Here, the Pāḷi says that the tathāgata is ‘anupādā vimutto.’ I don’t see a correlate to ‘anupādā’ in the above translation. Doing a quick search, at DN 15 you translate this phrase as " freed by not grasping."
From a note on MN 72:
Here “realized one” (tathāgata ) pertains to any arahant, as at SN 54.12. The Pali commentary and one of the Chinese parallels here (SA2 196 at T ii 445a18) agree in saying that a “living being” (satta ) is meant. However, tathāgata and satta are exact verbal parallels: tathā (“real”) + gata (“come to the state of”) and sa (“real”) + tta (“state of”). Thus it seems likely that this was originally intended as a mere verbal gloss to resolve the compound.

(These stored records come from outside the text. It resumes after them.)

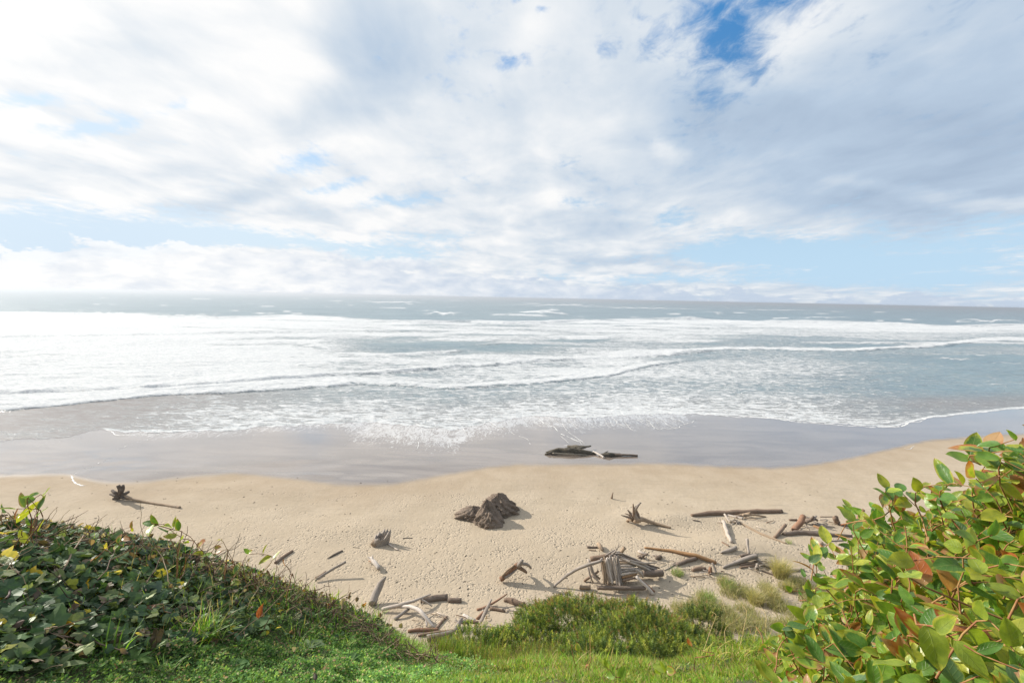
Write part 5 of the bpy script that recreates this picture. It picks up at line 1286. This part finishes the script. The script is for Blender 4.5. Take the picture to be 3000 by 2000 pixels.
drift([(2393, 1601), (2408, 1589)], [4, 4.5], 'tan', 'small tan stub on the sand below the long dark log', 'driftwood_stick', 'stick')
drift([(2430, 1584), (2470, 1582)], [2.5, 2], 'grey', 'half buried grey stick near the salal leaves', 'driftwood_stick', 'stick')
drift([(2112, 1618), (2135, 1612), (2158, 1603, .2)], [2.5, 7, 6], 'grey', 'bark covered log chunk below the grey white log')
drift([(2115, 1587), (2136, 1599)], [3, 2.5], 'brown', 'small brown stick touching the bark covered chunk', 'driftwood_stick', 'stick')
drift([(2188, 1578, .6), (2191, 1600, .3), (2194, 1622)], [5, 3.5, 3.5], 'grey', 'narrow grey post standing above the forked grey log', 'driftwood_post', 'post')
drift([(2170, 1628), (2186, 1625), (2204, 1625)], [3.5, 6, 3.5], 'umber', 'small black log at the foot of the narrow post')
drift([(2118, 1662), (2150, 1650), (2180, 1640, .2), (2220, 1630, .35)], [3, 6, 8, 8], 'grey', 'smooth silver log tapering down to the left')
drift([(2168, 1654), (2190, 1651), (2212, 1648)], [4, 4.5, 3], 'brown', 'upper brown board under the smooth silver log', 'driftwood_plank', 'plank', flat=.6)
drift([(2168, 1662), (2190, 1658), (2214, 1656)], [4, 4.5, 3], 'brown', 'lower brown board under the smooth silver log', 'driftwood_plank', 'plank', flat=.6)
drift([(2217, 1664), (2218, 1650, .4)], [7, 3.5], 'grey', 'little pointed grey stump between two low logs', 'driftwood_stump', 'stump')
drift([(2215, 1636, .3), (2235, 1650, .15), (2258, 1661), (2310, 1670), (2356, 1669)], [3, 4, 6.5, 6, 4], 'grey', 'long grey bent log running right beneath the straw tussock')
drift([(2232, 1671), (2270, 1684), (2312, 1702)], [3.5, 2.6, 1.6], 'umber', 'thin dark branch slanting down to the salal', 'driftwood_branch', 'branch')
drift([(1888, 1603), (1960, 1612), (2040, 1625, .25), (2098, 1647)], [3, 5, 6, 5], 'orange', 'long rusty orange pole right of the stick shelter')
drift([(1982, 1652), (2010, 1642), (2040, 1633)], [6, 7, 6.5], 'umber', 'dark log lying under the rusty orange pole')
drift([(1946, 1670), (1966, 1660), (1984, 1648)], [1.4, 2, 1.4], 'grey', 'thin grey stick left of the green weed clump', 'driftwood_stick', 'stick')
drift([(2028, 1670), (2046, 1662), (2068, 1664)], [5, 8, 4], 'brown', 'lens shaped brown log half sunk in sand', 'driftwood_log')
drift([(2081, 1675, .1), (2083, 1660, .45)], [7.5, 5], 'red', 'small reddish stump at the end of the orange pole', 'driftwood_stump', 'stump')
drift([(2098, 1678), (2092, 1660, .3), (2086, 1648, .5)], [3, 4.5, 3], 'grey', 'short grey stake leaning on the end of the orange pole', 'driftwood_stick', 'stick')
drift([(2030, 1523), (2052, 1527)], [2, 1.6], 'dark', 'tiny dark stick on the sand below the longest log', 'driftwood_stick', 'stick')
drift([(1793, 1459), (1794, 1450, .35), (1796, 1442, .6)], [3.2, 2.4, 1.4], 'brown', 'short forked snag sticking up from the sand far from other wood', 'driftwood_snag', 'driftwood', [([(1793, 1455, .15), (1789, 1458, .02)], (1.6, .8))])
# fallen tree with upturned roots
drift([(1858, 1520, .55), (1885, 1520, .4), (1915, 1530, .15), (1966, 1545)], [11, 7, 5, 2.6], 'tan', 'uprooted driftwood tree with a spiky upturned root plate', 'driftwood_tree', 'drift tree',
      [([(1862, 1518, .6), (1856, 1500, 1.2), (1868, 1482, 1.9), (1878, 1472, 2.2)], (8, 1.8), 'grey'), ([(1856, 1510, .9), (1858, 1492, 1.5), (1855, 1475, 2.0)], (5, 1.2), 'brown'), ([(1855, 1516, .7), (1845, 1500, 1.1), (1838, 1492, 1.3)], (5, 1.4), 'umber'),
       ([(1856, 1518, .6), (1838, 1514, .7), (1819, 1508, .8)], (5, 1.2), 'umber'), ([(1855, 1522, .4), (1845, 1520, .3), (1836, 1526, .05)], (7, 2.5), 'tan'), ([(1860, 1520, .5), (1848, 1505, .9), (1840, 1528, .02)], (5, 2.5), 'red'),
       ([(1862, 1514, .7), (1866, 1496, 1.2), (1863, 1484, 1.6)], (6, 1.5), 'brown'), ([(1860, 1524, .3), (1850, 1510, .8), (1830, 1503, .9)], (4, 1.2), 'brown'), ([(1866, 1520, .5), (1868, 1505, .9), (1860, 1496, 1.2)], (9, 3), 'umber')], bname='root', bcol='umber')

for (cx, cy, n_, wx, wy) in ((2145, 1520, 12, 70, 16), (2190, 1650, 16, 70, 20), (2380, 1530, 12, 70, 18), (2050, 1680, 10, 60, 18), (1255, 1800, 12, 80, 34), (1440, 1790, 8, 50, 24), (1900, 1640, 8, 60, 20)):
    for k_ in range(n_):
        x0 = cx+rng.normal(0, wx*.6); y0 = cy+rng.normal(0, wy*.6); a_ = rng.uniform(-.6, .9); l_ = rng.uniform(14, 46)
        drift([(x0, y0, .03+rng.uniform(0, .15)), (x0+l_*.5*math.cos(a_), y0+l_*.25*math.sin(a_)+rng.normal(0, 1.5), .12), (x0+l_*math.cos(a_), y0+l_*.5*math.sin(a_), .04)], [rng.uniform(1, 2.2), rng.uniform(.6, 1.2)], ['grey', 'pale', 'brown', 'pale', 'tan'][rng.integers(5)],
              'thin loose stick scattered among the larger drift logs', 'driftwood_stick', 'stick', group='small sticks scattered among the drift logs')
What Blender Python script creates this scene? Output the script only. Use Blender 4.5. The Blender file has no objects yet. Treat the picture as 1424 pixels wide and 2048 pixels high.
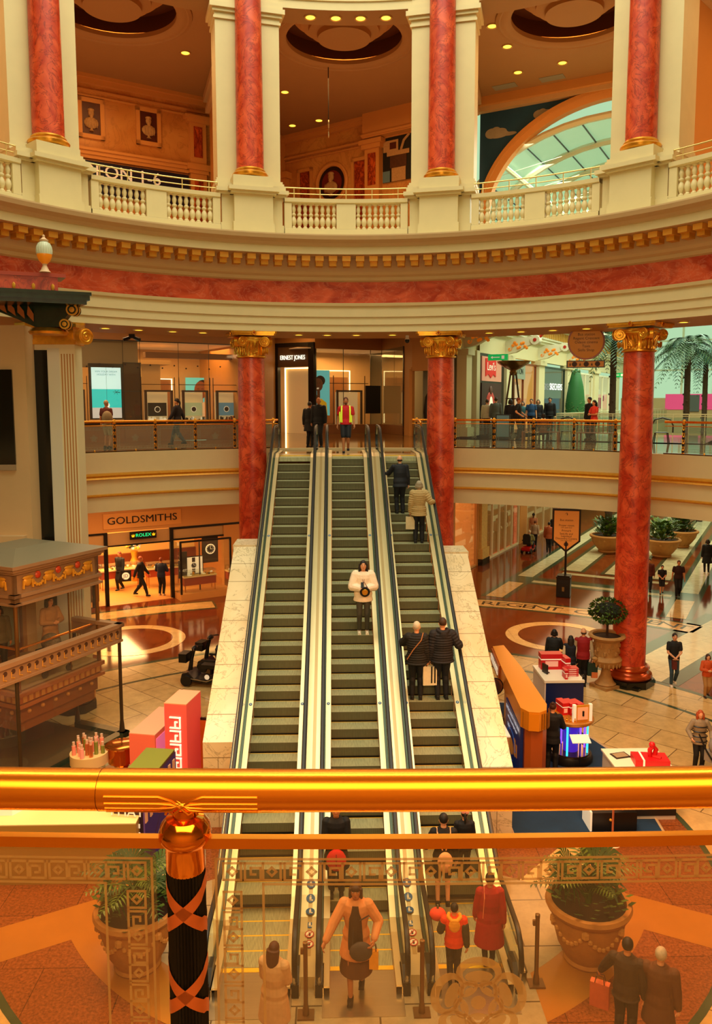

As far as I know, the commentarial tradition interprets the tetralemma on the Tathāgata as circling around the idea of a ‘true being’ continuing, being destroyed, both, or neither. I think that when the commentary uses the term ‘sentient being’ here, it means it in the substantialist sense as at SN 5.10, similar to ‘self’ (attā, puggala, satta, jīva, etc.). The commentary apparently makes the distinction between how some use the term ‘tathāgata’ with the meaning of a true being, vs. the Buddha’s use which is not meant to refer to a self or substantial sentient being.
I assume that this is also a case in the Chinese parallels of commentarial exegesis entering the Āgama transmission, either in the Indic originals or in the Chinese translation to clarify the meaning. It says “眾生神我” with the word for “sentient being” and also two characters meaning “self” (神 + 我) next to each other. In fact, Ven. Anālayo cites this in his ‘Saṁyukta Āgama Studies’ as a case of similarity between later exegesis in the Pāḷi and Āgama translations.
I did find it interesting though that you pointed out how ‘tathāgata’ and ‘satta’ have near identical etymologies! Of course, the idea of ‘satta’ assuming a self can be traced all the way back to the Ṛgveda and the idea of the gods being ‘sat’ because of their being immortal.